_Stored items_:
☆ ☆ ☆ ☆ ☆ ☆ ☆

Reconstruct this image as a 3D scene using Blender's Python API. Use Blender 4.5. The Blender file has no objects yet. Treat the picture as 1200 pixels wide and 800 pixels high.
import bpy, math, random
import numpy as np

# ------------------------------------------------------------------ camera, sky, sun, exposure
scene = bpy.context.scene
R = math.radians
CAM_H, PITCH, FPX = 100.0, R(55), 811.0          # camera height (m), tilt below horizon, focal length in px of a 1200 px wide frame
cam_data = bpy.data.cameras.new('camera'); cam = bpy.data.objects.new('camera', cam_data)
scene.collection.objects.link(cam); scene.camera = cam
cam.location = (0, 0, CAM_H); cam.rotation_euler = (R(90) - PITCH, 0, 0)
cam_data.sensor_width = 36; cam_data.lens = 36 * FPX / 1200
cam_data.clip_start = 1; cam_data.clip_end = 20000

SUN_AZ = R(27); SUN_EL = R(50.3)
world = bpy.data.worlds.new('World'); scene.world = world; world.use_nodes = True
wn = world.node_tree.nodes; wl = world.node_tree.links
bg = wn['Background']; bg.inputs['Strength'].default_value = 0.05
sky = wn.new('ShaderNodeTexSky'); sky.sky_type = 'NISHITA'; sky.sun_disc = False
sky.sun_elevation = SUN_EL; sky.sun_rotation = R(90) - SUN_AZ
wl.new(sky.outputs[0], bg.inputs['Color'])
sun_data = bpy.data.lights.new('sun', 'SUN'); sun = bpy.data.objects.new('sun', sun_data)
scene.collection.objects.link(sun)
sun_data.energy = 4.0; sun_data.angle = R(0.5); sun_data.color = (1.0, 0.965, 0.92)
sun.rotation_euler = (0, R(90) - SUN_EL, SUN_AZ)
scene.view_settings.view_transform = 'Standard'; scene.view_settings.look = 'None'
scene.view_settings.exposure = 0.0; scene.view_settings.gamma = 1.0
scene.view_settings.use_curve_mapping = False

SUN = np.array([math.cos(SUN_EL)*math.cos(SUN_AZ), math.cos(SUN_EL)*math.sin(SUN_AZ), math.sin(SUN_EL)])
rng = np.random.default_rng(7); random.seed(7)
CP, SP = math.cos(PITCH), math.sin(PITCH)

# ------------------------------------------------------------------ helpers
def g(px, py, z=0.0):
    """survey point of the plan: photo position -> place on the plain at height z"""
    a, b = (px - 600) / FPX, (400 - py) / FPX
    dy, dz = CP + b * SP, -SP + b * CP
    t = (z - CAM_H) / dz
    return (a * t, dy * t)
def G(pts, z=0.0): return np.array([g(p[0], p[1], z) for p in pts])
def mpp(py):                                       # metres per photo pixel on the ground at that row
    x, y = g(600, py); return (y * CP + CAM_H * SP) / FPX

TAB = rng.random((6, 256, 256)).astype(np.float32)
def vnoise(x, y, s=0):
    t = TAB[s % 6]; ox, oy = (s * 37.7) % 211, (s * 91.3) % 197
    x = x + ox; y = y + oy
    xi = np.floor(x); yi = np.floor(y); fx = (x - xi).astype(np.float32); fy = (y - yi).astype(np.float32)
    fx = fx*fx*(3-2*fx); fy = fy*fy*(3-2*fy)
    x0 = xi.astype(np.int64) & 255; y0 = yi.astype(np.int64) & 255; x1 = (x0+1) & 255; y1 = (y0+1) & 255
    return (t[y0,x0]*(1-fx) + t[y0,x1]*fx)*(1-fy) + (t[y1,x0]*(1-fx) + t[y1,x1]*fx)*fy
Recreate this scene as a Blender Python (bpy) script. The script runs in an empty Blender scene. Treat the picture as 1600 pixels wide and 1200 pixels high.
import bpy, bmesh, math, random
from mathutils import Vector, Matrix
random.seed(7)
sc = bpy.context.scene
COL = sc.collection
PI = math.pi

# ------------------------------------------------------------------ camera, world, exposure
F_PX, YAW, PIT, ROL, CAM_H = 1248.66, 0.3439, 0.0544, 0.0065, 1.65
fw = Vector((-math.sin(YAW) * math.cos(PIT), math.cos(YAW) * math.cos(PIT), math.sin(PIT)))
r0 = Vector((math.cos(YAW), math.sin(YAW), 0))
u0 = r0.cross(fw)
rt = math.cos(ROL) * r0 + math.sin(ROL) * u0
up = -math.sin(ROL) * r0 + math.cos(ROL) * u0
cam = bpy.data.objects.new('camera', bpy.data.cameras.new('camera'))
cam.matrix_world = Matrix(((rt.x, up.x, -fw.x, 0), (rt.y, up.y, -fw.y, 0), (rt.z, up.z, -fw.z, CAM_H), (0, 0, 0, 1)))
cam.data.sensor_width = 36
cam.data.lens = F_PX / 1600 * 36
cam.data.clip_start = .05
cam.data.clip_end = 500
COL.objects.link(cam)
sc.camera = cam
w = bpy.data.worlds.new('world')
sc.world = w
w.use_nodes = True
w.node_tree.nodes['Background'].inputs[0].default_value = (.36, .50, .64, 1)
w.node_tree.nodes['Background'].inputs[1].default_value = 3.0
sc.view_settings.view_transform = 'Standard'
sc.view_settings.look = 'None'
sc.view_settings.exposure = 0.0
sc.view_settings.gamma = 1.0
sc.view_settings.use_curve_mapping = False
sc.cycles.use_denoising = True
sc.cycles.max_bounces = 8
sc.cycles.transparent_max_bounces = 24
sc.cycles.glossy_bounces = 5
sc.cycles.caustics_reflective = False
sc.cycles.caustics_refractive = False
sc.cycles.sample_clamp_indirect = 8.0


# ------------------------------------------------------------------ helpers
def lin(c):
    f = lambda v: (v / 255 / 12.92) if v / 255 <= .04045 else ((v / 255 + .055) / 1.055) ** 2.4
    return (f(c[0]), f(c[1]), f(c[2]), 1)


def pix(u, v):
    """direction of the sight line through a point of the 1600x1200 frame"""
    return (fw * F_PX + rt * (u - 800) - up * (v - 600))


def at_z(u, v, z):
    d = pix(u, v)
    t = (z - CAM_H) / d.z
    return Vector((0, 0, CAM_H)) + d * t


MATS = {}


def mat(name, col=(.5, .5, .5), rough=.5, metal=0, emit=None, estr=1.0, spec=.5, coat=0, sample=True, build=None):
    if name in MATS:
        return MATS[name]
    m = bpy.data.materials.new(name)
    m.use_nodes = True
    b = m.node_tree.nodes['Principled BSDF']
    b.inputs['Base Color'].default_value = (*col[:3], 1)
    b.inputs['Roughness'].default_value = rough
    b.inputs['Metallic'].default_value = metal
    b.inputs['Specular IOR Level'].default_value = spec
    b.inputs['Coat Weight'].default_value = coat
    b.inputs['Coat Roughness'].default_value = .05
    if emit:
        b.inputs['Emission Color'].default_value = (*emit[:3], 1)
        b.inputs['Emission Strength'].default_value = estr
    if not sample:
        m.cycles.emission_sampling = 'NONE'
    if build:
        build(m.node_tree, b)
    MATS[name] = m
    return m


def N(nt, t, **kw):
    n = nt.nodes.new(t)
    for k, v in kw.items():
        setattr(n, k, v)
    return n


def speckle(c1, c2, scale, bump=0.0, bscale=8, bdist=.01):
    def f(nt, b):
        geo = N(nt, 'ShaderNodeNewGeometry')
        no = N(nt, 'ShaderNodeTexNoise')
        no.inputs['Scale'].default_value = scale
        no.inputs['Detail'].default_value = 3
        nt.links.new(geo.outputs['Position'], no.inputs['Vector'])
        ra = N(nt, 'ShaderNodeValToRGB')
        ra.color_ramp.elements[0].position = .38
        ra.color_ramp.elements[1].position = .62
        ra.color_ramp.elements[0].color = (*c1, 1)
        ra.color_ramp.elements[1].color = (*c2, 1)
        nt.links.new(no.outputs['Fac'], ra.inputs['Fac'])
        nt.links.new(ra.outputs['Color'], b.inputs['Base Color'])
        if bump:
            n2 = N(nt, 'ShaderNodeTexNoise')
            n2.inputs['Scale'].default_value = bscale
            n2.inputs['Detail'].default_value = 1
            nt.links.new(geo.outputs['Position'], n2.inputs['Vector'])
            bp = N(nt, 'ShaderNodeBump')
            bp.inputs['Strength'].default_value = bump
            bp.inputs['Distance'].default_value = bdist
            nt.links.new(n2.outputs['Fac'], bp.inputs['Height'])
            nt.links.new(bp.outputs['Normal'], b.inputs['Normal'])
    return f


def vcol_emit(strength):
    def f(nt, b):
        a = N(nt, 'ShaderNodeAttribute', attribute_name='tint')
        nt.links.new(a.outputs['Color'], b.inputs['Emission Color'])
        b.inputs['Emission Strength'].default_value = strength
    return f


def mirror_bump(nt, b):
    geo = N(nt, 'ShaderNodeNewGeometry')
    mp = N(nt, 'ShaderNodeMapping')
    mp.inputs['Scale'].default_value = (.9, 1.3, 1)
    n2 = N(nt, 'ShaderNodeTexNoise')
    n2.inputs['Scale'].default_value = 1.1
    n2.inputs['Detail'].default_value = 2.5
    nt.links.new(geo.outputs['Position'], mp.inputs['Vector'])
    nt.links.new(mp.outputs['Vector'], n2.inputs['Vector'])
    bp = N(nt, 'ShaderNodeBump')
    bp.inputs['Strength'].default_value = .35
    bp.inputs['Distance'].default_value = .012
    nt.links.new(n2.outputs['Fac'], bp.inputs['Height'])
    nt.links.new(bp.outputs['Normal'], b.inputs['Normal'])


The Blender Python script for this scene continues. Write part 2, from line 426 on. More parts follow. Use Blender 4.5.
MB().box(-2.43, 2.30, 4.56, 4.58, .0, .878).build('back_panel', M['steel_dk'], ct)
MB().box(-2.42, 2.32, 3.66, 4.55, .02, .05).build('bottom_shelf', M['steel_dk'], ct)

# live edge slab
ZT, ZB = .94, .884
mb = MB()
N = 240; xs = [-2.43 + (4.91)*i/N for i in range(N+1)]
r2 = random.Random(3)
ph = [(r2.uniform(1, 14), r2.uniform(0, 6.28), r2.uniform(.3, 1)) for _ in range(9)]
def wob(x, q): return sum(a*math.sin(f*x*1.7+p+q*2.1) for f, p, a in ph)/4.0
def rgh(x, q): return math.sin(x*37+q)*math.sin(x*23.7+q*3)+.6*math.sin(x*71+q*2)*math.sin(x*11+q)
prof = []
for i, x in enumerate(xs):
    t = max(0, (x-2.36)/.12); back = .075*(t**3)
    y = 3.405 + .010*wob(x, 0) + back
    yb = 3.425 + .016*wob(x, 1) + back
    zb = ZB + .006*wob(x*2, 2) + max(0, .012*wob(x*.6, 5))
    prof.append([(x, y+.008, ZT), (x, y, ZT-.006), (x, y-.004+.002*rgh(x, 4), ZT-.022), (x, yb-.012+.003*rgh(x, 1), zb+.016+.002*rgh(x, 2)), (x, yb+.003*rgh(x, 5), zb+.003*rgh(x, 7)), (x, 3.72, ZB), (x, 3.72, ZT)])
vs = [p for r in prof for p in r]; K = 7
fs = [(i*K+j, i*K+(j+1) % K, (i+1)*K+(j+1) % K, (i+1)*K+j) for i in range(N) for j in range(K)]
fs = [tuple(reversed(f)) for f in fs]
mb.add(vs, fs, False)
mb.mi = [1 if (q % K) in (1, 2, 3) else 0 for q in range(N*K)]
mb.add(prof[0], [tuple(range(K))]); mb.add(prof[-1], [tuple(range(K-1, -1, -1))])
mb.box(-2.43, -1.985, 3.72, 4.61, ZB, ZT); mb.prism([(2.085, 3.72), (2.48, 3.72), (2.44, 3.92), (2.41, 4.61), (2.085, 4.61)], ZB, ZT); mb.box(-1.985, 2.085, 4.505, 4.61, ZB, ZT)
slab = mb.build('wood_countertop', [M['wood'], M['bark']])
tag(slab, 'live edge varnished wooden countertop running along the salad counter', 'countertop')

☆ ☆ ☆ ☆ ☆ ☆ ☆

Please reproduce exactly the lines from the first one of the records above through the line containing "import numpy as np", both included, and nothing else.

Reconstruct this image as a 3D scene using Blender's Python API. Use Blender 4.5. The Blender file has no objects yet. Treat the picture as 1200 pixels wide and 800 pixels high.
import bpy, math, random
import numpy as np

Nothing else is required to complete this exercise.